▸ **STORED DATA**:
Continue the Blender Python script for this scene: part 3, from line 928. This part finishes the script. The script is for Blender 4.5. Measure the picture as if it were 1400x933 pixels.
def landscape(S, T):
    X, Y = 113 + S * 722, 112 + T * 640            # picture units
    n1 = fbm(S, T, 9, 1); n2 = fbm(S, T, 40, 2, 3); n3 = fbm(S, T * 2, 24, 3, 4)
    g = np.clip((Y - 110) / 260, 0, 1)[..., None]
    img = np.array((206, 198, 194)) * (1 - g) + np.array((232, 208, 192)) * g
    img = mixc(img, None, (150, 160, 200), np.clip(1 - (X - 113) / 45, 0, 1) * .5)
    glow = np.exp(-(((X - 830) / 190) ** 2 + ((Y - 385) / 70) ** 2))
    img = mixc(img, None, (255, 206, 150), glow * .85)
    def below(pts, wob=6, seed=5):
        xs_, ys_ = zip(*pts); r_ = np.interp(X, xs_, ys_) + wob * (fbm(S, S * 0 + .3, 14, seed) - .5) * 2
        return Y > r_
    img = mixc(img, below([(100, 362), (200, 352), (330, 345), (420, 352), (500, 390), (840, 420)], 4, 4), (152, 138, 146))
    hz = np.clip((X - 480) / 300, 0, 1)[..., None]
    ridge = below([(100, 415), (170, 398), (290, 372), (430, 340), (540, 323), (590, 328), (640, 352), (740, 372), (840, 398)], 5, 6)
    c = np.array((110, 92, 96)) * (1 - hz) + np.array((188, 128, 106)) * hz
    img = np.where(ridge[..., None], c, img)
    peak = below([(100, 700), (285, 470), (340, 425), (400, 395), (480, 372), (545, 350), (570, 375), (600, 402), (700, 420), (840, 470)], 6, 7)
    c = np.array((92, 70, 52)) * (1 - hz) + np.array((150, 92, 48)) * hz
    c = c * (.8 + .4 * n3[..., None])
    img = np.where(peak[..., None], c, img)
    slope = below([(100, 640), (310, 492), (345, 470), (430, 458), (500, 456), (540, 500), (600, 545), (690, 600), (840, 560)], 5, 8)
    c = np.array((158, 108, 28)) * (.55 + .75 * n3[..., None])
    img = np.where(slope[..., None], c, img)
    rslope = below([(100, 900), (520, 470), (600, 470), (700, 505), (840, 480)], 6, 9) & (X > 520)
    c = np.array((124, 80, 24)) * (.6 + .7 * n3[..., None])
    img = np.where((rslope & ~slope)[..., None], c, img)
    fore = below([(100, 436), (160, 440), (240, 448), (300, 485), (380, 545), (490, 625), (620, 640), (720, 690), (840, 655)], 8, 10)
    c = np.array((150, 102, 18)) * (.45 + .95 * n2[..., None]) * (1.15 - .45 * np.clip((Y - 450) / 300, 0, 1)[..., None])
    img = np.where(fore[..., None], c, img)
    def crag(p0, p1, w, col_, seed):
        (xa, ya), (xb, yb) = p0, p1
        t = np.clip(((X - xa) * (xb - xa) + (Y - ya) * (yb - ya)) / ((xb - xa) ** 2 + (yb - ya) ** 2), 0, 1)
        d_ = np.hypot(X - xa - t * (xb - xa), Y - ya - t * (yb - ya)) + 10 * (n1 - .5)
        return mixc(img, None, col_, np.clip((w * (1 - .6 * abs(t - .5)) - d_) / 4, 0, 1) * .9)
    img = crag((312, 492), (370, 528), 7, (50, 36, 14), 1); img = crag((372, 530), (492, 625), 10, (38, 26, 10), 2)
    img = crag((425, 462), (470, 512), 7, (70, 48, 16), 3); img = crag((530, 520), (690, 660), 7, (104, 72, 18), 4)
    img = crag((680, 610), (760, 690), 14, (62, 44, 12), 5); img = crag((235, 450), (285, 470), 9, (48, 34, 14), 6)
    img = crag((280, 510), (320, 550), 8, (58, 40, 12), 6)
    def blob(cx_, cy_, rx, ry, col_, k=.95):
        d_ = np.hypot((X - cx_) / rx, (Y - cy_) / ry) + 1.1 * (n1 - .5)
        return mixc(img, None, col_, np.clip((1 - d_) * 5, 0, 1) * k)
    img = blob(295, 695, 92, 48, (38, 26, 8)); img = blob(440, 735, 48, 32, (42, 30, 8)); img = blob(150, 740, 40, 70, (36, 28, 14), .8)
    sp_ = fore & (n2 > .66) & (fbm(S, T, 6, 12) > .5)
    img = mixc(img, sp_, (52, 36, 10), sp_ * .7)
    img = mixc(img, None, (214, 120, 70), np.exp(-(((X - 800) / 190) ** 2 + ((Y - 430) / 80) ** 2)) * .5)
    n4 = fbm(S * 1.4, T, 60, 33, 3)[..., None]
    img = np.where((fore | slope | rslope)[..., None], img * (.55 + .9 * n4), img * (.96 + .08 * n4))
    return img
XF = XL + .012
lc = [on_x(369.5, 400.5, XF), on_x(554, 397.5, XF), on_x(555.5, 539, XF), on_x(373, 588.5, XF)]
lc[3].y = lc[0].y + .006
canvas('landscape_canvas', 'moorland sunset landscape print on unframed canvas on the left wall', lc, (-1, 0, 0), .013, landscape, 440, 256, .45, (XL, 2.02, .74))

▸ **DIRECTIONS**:
Reproduce the full listing exactly.

▸ **WRITTEN SOLUTION**:
Continue the Blender Python script for this scene: part 3, from line 928. This part finishes the script. The script is for Blender 4.5. Measure the picture as if it were 1400x933 pixels.
def landscape(S, T):
    X, Y = 113 + S * 722, 112 + T * 640            # picture units
    n1 = fbm(S, T, 9, 1); n2 = fbm(S, T, 40, 2, 3); n3 = fbm(S, T * 2, 24, 3, 4)
    g = np.clip((Y - 110) / 260, 0, 1)[..., None]
    img = np.array((206, 198, 194)) * (1 - g) + np.array((232, 208, 192)) * g
    img = mixc(img, None, (150, 160, 200), np.clip(1 - (X - 113) / 45, 0, 1) * .5)
    glow = np.exp(-(((X - 830) / 190) ** 2 + ((Y - 385) / 70) ** 2))
    img = mixc(img, None, (255, 206, 150), glow * .85)
    def below(pts, wob=6, seed=5):
        xs_, ys_ = zip(*pts); r_ = np.interp(X, xs_, ys_) + wob * (fbm(S, S * 0 + .3, 14, seed) - .5) * 2
        return Y > r_
    img = mixc(img, below([(100, 362), (200, 352), (330, 345), (420, 352), (500, 390), (840, 420)], 4, 4), (152, 138, 146))
    hz = np.clip((X - 480) / 300, 0, 1)[..., None]
    ridge = below([(100, 415), (170, 398), (290, 372), (430, 340), (540, 323), (590, 328), (640, 352), (740, 372), (840, 398)], 5, 6)
    c = np.array((110, 92, 96)) * (1 - hz) + np.array((188, 128, 106)) * hz
    img = np.where(ridge[..., None], c, img)
    peak = below([(100, 700), (285, 470), (340, 425), (400, 395), (480, 372), (545, 350), (570, 375), (600, 402), (700, 420), (840, 470)], 6, 7)
    c = np.array((92, 70, 52)) * (1 - hz) + np.array((150, 92, 48)) * hz
    c = c * (.8 + .4 * n3[..., None])
    img = np.where(peak[..., None], c, img)
    slope = below([(100, 640), (310, 492), (345, 470), (430, 458), (500, 456), (540, 500), (600, 545), (690, 600), (840, 560)], 5, 8)
    c = np.array((158, 108, 28)) * (.55 + .75 * n3[..., None])
    img = np.where(slope[..., None], c, img)
    rslope = below([(100, 900), (520, 470), (600, 470), (700, 505), (840, 480)], 6, 9) & (X > 520)
    c = np.array((124, 80, 24)) * (.6 + .7 * n3[..., None])
    img = np.where((rslope & ~slope)[..., None], c, img)
    fore = below([(100, 436), (160, 440), (240, 448), (300, 485), (380, 545), (490, 625), (620, 640), (720, 690), (840, 655)], 8, 10)
    c = np.array((150, 102, 18)) * (.45 + .95 * n2[..., None]) * (1.15 - .45 * np.clip((Y - 450) / 300, 0, 1)[..., None])
    img = np.where(fore[..., None], c, img)
    def crag(p0, p1, w, col_, seed):
        (xa, ya), (xb, yb) = p0, p1
        t = np.clip(((X - xa) * (xb - xa) + (Y - ya) * (yb - ya)) / ((xb - xa) ** 2 + (yb - ya) ** 2), 0, 1)
        d_ = np.hypot(X - xa - t * (xb - xa), Y - ya - t * (yb - ya)) + 10 * (n1 - .5)
        return mixc(img, None, col_, np.clip((w * (1 - .6 * abs(t - .5)) - d_) / 4, 0, 1) * .9)
    img = crag((312, 492), (370, 528), 7, (50, 36, 14), 1); img = crag((372, 530), (492, 625), 10, (38, 26, 10), 2)
    img = crag((425, 462), (470, 512), 7, (70, 48, 16), 3); img = crag((530, 520), (690, 660), 7, (104, 72, 18), 4)
    img = crag((680, 610), (760, 690), 14, (62, 44, 12), 5); img = crag((235, 450), (285, 470), 9, (48, 34, 14), 6)
    img = crag((280, 510), (320, 550), 8, (58, 40, 12), 6)
    def blob(cx_, cy_, rx, ry, col_, k=.95):
        d_ = np.hypot((X - cx_) / rx, (Y - cy_) / ry) + 1.1 * (n1 - .5)
        return mixc(img, None, col_, np.clip((1 - d_) * 5, 0, 1) * k)
    img = blob(295, 695, 92, 48, (38, 26, 8)); img = blob(440, 735, 48, 32, (42, 30, 8)); img = blob(150, 740, 40, 70, (36, 28, 14), .8)
    sp_ = fore & (n2 > .66) & (fbm(S, T, 6, 12) > .5)
    img = mixc(img, sp_, (52, 36, 10), sp_ * .7)
    img = mixc(img, None, (214, 120, 70), np.exp(-(((X - 800) / 190) ** 2 + ((Y - 430) / 80) ** 2)) * .5)
    n4 = fbm(S * 1.4, T, 60, 33, 3)[..., None]
    img = np.where((fore | slope | rslope)[..., None], img * (.55 + .9 * n4), img * (.96 + .08 * n4))
    return img
XF = XL + .012
lc = [on_x(369.5, 400.5, XF), on_x(554, 397.5, XF), on_x(555.5, 539, XF), on_x(373, 588.5, XF)]
lc[3].y = lc[0].y + .006
canvas('landscape_canvas', 'moorland sunset landscape print on unframed canvas on the left wall', lc, (-1, 0, 0), .013, landscape, 440, 256, .45, (XL, 2.02, .74))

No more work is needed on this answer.